Data in this exercise:
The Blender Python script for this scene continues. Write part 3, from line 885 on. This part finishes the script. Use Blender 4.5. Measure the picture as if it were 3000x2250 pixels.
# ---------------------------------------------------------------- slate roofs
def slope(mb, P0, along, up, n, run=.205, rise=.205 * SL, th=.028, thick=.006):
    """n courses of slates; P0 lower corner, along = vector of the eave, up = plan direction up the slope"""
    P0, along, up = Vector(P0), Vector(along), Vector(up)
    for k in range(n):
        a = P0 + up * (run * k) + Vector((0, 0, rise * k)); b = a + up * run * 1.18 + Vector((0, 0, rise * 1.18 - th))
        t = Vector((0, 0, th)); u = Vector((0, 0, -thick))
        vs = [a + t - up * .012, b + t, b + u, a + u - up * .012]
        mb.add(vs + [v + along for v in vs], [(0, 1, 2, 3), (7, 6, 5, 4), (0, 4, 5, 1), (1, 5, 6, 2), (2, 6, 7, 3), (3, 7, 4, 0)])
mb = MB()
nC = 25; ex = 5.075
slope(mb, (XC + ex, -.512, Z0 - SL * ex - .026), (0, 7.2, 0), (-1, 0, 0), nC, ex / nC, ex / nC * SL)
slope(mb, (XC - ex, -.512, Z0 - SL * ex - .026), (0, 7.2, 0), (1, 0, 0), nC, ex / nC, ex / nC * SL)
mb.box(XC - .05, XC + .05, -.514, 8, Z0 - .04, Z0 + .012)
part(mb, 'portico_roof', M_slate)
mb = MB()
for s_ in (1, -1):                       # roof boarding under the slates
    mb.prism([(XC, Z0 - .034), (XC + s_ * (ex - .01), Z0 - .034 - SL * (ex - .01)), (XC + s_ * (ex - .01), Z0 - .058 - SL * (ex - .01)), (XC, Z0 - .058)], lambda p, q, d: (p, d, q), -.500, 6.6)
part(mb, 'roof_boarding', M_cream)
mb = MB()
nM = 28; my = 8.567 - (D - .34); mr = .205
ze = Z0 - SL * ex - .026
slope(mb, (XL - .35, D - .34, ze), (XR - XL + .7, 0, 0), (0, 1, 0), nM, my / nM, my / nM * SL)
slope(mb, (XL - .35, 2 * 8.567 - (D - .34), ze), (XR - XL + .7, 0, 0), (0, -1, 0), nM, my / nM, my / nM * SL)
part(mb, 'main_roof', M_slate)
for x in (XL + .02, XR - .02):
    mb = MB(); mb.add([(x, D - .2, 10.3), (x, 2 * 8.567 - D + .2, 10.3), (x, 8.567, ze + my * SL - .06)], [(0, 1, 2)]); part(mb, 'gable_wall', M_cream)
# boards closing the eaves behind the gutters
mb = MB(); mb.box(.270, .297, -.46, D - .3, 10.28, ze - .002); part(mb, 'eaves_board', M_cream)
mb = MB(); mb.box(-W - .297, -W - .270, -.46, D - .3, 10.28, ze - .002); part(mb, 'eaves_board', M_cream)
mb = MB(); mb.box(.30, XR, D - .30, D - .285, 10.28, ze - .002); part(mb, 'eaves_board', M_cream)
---
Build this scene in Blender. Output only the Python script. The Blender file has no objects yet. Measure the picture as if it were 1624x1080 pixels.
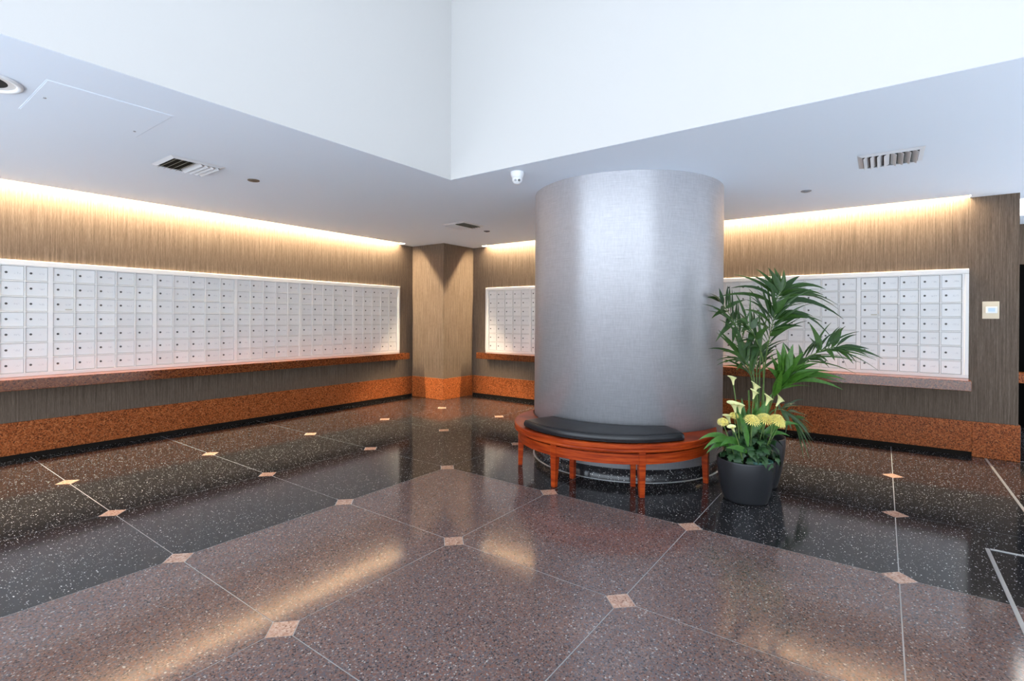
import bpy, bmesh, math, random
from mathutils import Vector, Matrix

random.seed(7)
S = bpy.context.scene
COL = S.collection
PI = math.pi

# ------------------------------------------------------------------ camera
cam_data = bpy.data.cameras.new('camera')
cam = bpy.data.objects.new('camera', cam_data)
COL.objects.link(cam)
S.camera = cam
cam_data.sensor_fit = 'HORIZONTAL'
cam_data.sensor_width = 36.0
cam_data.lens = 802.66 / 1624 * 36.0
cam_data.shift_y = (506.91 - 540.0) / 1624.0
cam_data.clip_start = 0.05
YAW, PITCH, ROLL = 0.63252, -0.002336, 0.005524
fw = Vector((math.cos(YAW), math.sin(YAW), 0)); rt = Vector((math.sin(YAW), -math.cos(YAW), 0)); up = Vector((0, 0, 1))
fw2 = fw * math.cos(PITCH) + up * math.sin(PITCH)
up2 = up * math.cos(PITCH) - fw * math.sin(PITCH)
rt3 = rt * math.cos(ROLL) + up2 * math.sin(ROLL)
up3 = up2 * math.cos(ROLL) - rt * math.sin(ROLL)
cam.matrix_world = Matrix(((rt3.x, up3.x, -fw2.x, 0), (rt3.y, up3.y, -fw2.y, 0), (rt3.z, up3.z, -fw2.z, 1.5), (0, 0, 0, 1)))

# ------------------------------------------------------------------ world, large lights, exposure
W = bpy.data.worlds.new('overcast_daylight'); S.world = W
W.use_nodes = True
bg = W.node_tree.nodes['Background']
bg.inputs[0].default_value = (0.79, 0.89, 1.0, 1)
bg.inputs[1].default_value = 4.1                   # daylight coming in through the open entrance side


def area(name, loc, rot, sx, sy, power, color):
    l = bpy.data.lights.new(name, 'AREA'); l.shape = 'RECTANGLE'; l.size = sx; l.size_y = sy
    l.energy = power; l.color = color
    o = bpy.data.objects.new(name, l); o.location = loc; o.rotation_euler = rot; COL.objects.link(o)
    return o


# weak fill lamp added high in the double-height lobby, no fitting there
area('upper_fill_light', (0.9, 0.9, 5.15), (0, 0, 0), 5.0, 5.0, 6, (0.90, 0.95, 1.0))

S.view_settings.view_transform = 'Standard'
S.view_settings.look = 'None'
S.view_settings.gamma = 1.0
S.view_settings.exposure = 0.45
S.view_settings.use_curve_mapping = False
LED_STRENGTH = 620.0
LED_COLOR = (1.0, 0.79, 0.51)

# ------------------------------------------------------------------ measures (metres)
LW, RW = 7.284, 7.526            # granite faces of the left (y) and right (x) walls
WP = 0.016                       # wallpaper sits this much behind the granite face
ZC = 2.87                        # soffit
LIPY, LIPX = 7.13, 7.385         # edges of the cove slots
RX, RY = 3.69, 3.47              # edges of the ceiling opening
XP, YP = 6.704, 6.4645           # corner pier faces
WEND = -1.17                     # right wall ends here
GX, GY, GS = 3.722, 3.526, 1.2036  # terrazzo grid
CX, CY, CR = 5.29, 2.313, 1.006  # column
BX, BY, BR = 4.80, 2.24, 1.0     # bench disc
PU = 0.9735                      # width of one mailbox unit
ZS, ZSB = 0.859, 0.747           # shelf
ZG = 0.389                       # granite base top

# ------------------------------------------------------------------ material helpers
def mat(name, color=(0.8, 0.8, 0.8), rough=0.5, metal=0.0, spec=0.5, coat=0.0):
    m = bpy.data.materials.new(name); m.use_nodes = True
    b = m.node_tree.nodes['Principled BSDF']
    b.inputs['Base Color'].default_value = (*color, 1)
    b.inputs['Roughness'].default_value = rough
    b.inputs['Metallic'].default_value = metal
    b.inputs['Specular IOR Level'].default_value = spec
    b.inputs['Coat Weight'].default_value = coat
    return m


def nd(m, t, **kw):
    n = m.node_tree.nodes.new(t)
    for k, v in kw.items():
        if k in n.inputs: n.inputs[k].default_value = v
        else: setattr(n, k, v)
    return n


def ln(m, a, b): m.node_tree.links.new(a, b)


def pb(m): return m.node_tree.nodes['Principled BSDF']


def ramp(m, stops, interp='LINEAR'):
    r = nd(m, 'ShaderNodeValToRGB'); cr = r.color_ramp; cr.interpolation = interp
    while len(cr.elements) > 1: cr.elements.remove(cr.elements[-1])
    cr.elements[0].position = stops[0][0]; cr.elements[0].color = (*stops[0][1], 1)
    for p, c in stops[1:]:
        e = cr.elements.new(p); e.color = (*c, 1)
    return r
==
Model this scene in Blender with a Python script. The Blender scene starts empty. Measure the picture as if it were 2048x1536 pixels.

Task: Leave the pictures out, and transcribe exactly the lines above starting at the one that contains "Build this scene" and ending at the one that contains "1.5), (0, 0, 0, 1)))".

Response to this task:
Build this scene in Blender. Output only the Python script. The Blender file has no objects yet. Measure the picture as if it were 1624x1080 pixels.
import bpy, bmesh, math, random
from mathutils import Vector, Matrix

random.seed(7)
S = bpy.context.scene
COL = S.collection
PI = math.pi

# ------------------------------------------------------------------ camera
cam_data = bpy.data.cameras.new('camera')
cam = bpy.data.objects.new('camera', cam_data)
COL.objects.link(cam)
S.camera = cam
cam_data.sensor_fit = 'HORIZONTAL'
cam_data.sensor_width = 36.0
cam_data.lens = 802.66 / 1624 * 36.0
cam_data.shift_y = (506.91 - 540.0) / 1624.0
cam_data.clip_start = 0.05
YAW, PITCH, ROLL = 0.63252, -0.002336, 0.005524
fw = Vector((math.cos(YAW), math.sin(YAW), 0)); rt = Vector((math.sin(YAW), -math.cos(YAW), 0)); up = Vector((0, 0, 1))
fw2 = fw * math.cos(PITCH) + up * math.sin(PITCH)
up2 = up * math.cos(PITCH) - fw * math.sin(PITCH)
rt3 = rt * math.cos(ROLL) + up2 * math.sin(ROLL)
up3 = up2 * math.cos(ROLL) - rt * math.sin(ROLL)
cam.matrix_world = Matrix(((rt3.x, up3.x, -fw2.x, 0), (rt3.y, up3.y, -fw2.y, 0), (rt3.z, up3.z, -fw2.z, 1.5), (0, 0, 0, 1)))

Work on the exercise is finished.